UK ‘could sleepwalk off cliff edge’ with no Brexit deal - London mayor

Labour’s Sadiq Khan on Dublin visit tells Theresa May to halt Brexit if deal is rejected

 President Michael D Higgins, receives the Mayor of London Sadiq Khan at Áras an Uachtaráin, Dublin. Photograph: Dara Mac Dónaill

President Michael D Higgins, receives the Mayor of London Sadiq Khan at Áras an Uachtaráin, Dublin. Photograph: Dara Mac Dónaill


The UK could “sleep-walk off the cliff edge” with no deal on exiting the EU if Theresa May’s plan is rejected next week and she does not call off Brexit, London mayor Sadiq Khan has warned.

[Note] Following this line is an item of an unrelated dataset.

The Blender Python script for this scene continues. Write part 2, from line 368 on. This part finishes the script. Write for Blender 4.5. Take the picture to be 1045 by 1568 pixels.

On a visit to Dublin, the Labour politician said he expected the UK parliament to reject Mrs May’s proposed Brexit agreement in next Tuesday’s vote and for his party then to call for a general election.

“We will have to wait and see if there are enough MPs to vote for that. If that doesn’t happen, the next best thing is a people’s vote,” Mr Khan said after addressing a business audience in Dublin.

The London mayor said a no-deal exit increased the chance of a hard Irish border.

A prominent pro-EU campaigner during the 2016 Brexit referendum campaign, Mr Khan wants to see a second public vote on the UK’s decision to leave the EU giving the people “a say in whether we accept the deal or no deal with the option of staying”.

“Now we know that the promises made in 2016 were a lie. Now we know what the terms of exiting the EU, either a bad deal or no deal whatsoever,” he told The Irish Times.

“The British public will vote to stay and the reality is that in 2016 so many of those who campaigned to leave told lies and the British public were sold a false prospective.”

Mr Khan said he was “not a fan of ‘best of three or five’ referendums” – nor did he believe in “never-endums” – but he felt that the British public would take a different view on leaving the EU now and that politicians “shouldn’t be scared about the British public taking back control”.

“Now we know there isn’t the land of milk and honey outside the EU but actually the terms of exit aren’t great. The British public can now vote with foresight and knowledge on whether we are going to accept exit on the terms we have been given or the option of staying in the EU,” he said.


During his day-long visit to Dublin, Mr Khan met President Michael D Higgins at Áras an Uachtaráin and Taoiseach Leo Varadkar at Government Buildings.

The British politician expressed concerns about the impact of a potential no-deal Brexit not just on London or the wider UK economy but on the European Union too.

“My worry is that we could sleep-walk off the cliff edge and leave the EU with no deal whatsoever. It is bad for London, bad for the UK and bad for Europe. That is why Theresa May should stop governing in the party interest and think about the country,” he said in an interview.

He declined to say whether Mrs May should resign if her deal falls at the parliamentary hurdle.

In a speech to the Dublin Chamber of Commerce, Mr Khan called on Mrs May to halt the country’s exit from the EU if she fails to get her proposed divorce deal from the EU passed by parliament.

The prime minister should, he said, withdraw the article 50 application taking the UK out of the EU on March 29th, 2019 if parliament rejects her deal, “which is looking extremely likely.”

“The very notion of a no-deal Brexit must be taken off the table by the British government. It is just too dangerous to leave as a possibility,” he said.

Withdrawing article 50 in the event of parliament rejecting her deal was “the single best way to guarantee that we avoid falling off a cliff-edge”, he said.

“It would stop the clock that is ticking towards a no deal Brexit and it would provide the breaking space to decide how we resolve this mess,” he said.

A no-deal exit was the “worst possible outcome”, he said, and this remained “a grave concern given the political uncertainty at Westminster”.

“This would not only be devastating for London’s economy but could actually hurt businesses across Europe, including here in Dublin, and increase the chance of a hard border on the island of Ireland, ” he said.

Mr Khan poked fun at Mrs May in his speech saying that she has as much chance of passing through parliament “as her securing the lead role in the next production of Riverdance”.

“And those of you who have seen those dance moves know exactly what I mean,” he said.